Récemment, on a appris avec étonnement que l’OTAN souhaitait ouvrir un bureau de liaison à Genève. La nouvelle a suscité un débat sur la compatibilité de l’office avec la neutralité suisse. Mais la décision de l’OTAN a surtout montré que Genève restait une place incontournable du multilatéralisme, même malmené. Nul besoin d’être neutre pour offrir ses services, disent certains. La Turquie, le Qatar jouent un rôle de médiateurs et obtiennent des résultats. Mais l’expérience des bons offices, le savoir en matière de conciliation, les négociateurs chevronnés sont à Genève.
Le fait qu’elle soit dépositaire des Conventions en faisait un lieu tout désigné pour recevoir la Conférence voulue par l’ONU, mais c’est aussi ses compétences internationales qui séduisent et rassurent. Le vote de l’Assemblée oblige la Suisse, mais c’est une opportunité à saisir.

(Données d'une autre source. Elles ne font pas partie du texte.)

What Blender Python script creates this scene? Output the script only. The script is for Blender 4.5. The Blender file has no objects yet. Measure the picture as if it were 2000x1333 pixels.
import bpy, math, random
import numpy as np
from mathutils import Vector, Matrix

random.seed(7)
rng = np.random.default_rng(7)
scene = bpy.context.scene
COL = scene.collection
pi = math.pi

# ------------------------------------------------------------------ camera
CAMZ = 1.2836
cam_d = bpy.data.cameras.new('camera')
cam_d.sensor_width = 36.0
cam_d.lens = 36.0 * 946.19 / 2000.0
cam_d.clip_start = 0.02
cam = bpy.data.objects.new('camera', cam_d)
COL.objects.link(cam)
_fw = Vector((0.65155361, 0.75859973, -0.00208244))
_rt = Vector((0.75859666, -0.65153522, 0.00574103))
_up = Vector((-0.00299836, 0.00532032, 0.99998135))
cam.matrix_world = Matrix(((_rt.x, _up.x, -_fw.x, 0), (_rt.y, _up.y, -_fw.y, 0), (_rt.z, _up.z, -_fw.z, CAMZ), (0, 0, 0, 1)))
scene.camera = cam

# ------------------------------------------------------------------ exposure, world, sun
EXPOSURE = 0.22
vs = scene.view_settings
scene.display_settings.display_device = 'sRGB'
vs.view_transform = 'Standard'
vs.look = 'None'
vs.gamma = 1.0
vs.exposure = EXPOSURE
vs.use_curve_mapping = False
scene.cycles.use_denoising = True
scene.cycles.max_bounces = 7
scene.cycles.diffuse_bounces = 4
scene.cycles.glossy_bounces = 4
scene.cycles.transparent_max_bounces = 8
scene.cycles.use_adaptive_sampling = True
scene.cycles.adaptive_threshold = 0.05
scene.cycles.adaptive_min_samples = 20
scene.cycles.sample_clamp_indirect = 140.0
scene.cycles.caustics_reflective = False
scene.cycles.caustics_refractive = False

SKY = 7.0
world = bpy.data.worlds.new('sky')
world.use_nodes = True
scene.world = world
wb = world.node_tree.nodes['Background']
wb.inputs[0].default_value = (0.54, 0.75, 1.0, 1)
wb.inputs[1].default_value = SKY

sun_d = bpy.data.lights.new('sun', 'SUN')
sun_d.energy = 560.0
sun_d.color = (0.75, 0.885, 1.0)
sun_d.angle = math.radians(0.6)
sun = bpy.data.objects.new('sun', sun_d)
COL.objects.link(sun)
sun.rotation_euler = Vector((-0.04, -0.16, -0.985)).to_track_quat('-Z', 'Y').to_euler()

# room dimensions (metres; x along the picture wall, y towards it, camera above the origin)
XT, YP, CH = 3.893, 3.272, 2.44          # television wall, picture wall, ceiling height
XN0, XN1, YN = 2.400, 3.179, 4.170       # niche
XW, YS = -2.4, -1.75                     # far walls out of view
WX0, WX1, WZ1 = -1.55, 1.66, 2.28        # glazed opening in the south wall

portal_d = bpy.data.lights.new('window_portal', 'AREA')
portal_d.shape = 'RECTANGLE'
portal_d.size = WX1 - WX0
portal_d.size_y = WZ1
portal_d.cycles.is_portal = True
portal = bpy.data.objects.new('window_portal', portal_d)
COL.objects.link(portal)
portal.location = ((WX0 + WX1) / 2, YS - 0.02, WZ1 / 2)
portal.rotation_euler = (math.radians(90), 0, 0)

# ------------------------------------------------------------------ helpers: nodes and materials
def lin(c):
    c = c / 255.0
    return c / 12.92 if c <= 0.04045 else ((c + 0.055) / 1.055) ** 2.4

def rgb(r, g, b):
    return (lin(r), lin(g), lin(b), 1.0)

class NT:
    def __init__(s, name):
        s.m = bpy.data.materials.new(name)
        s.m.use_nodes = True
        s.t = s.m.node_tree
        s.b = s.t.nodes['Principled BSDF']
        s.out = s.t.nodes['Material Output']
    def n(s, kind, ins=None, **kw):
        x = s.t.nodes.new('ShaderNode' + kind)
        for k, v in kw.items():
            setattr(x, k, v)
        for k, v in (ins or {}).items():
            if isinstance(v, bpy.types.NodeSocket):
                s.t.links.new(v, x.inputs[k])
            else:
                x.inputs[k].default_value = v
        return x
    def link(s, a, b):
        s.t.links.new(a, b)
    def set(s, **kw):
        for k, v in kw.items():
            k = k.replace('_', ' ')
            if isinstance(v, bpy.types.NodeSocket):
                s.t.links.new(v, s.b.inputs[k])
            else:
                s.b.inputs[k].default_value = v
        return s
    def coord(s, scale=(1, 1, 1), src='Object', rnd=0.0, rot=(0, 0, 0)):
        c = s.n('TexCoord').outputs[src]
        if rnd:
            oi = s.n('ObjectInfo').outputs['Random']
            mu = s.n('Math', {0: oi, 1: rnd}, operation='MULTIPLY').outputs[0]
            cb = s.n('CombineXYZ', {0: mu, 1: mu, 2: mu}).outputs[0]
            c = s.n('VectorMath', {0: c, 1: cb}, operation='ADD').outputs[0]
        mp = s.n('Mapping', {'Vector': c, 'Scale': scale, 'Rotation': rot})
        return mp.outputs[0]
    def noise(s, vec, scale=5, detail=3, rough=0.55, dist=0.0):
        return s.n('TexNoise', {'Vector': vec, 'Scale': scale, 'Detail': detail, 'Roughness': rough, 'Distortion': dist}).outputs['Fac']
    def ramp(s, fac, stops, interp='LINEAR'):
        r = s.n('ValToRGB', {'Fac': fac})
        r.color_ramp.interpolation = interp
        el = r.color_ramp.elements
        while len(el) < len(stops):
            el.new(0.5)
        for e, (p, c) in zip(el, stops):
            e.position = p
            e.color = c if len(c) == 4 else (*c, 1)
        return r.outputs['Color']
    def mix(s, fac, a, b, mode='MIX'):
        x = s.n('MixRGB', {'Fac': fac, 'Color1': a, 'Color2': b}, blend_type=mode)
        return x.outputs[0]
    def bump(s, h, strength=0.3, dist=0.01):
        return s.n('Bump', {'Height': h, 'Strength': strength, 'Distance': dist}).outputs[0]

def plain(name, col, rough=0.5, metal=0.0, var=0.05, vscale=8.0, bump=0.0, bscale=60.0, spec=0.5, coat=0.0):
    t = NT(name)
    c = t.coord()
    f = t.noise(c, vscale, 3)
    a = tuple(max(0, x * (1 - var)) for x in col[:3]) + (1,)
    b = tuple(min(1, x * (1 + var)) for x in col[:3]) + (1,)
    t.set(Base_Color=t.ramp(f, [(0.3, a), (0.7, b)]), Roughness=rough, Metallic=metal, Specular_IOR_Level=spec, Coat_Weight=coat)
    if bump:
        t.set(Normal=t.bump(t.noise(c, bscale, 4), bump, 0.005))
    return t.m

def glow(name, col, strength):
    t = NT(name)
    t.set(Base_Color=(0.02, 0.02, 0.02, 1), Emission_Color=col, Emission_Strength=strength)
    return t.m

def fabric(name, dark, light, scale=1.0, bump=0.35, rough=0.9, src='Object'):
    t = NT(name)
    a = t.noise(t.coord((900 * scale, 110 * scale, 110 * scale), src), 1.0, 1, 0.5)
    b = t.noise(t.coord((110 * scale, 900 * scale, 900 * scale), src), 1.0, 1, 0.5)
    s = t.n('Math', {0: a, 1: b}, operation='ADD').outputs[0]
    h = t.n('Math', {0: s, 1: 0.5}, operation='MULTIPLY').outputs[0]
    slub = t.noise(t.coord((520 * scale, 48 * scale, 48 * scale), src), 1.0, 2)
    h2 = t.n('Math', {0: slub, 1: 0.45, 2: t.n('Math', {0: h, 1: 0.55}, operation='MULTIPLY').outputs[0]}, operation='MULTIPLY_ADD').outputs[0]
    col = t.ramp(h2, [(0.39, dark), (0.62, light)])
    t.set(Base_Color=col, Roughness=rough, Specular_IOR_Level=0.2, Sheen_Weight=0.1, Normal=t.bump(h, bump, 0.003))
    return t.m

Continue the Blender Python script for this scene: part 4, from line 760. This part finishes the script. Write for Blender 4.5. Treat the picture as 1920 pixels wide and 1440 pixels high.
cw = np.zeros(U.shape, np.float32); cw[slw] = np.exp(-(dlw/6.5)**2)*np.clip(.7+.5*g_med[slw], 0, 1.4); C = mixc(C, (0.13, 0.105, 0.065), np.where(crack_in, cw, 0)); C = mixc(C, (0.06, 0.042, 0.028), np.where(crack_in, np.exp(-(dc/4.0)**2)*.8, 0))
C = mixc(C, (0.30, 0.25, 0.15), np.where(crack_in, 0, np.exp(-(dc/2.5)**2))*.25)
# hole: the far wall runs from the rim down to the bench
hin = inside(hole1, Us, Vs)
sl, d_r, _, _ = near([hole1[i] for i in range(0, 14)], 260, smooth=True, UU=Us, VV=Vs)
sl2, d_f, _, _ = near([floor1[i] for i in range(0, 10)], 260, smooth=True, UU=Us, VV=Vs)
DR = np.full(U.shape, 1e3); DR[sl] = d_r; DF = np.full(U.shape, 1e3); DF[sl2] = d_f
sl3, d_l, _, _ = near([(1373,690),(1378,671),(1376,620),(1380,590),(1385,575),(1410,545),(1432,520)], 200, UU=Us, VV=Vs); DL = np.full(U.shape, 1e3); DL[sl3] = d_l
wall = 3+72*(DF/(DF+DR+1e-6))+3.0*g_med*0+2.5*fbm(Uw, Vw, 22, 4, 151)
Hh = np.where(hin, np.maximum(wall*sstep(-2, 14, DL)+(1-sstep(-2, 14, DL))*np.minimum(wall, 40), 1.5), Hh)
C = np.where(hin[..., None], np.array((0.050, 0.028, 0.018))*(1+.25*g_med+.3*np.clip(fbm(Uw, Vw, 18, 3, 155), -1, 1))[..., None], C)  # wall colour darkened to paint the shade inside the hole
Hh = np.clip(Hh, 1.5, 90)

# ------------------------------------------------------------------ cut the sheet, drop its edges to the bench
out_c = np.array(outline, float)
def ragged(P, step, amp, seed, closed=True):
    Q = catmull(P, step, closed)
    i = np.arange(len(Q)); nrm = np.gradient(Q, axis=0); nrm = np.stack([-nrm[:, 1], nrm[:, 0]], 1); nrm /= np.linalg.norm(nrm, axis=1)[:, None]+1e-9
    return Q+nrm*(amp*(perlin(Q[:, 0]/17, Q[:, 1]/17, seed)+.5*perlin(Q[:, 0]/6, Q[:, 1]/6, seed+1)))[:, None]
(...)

La conférence sur le Proche-Orient portera sur la 4e Convention qui se soucie du sort des civils, en particulier dans les territoires occupés palestiniens. Elle devrait réunir tous les pays signataires des Conventions. Elle ne réunira pas des présidents. Elle ne misera pas sur une montagne escarpée comme au Bürgenstock, la conférence sur l’Ukraine, pour gagner en hauteur de vues. Mais elle rappellera à tous le respect du droit international, souhaitera la fin des hostilités, esquissera peut-être un processus de paix. Si l’objectif semble ambitieux, voire inaccessible aujourd’hui, la démarche, elle, garde tout son sens. La défense du droit international exige cet effort constant. Genève y contribue.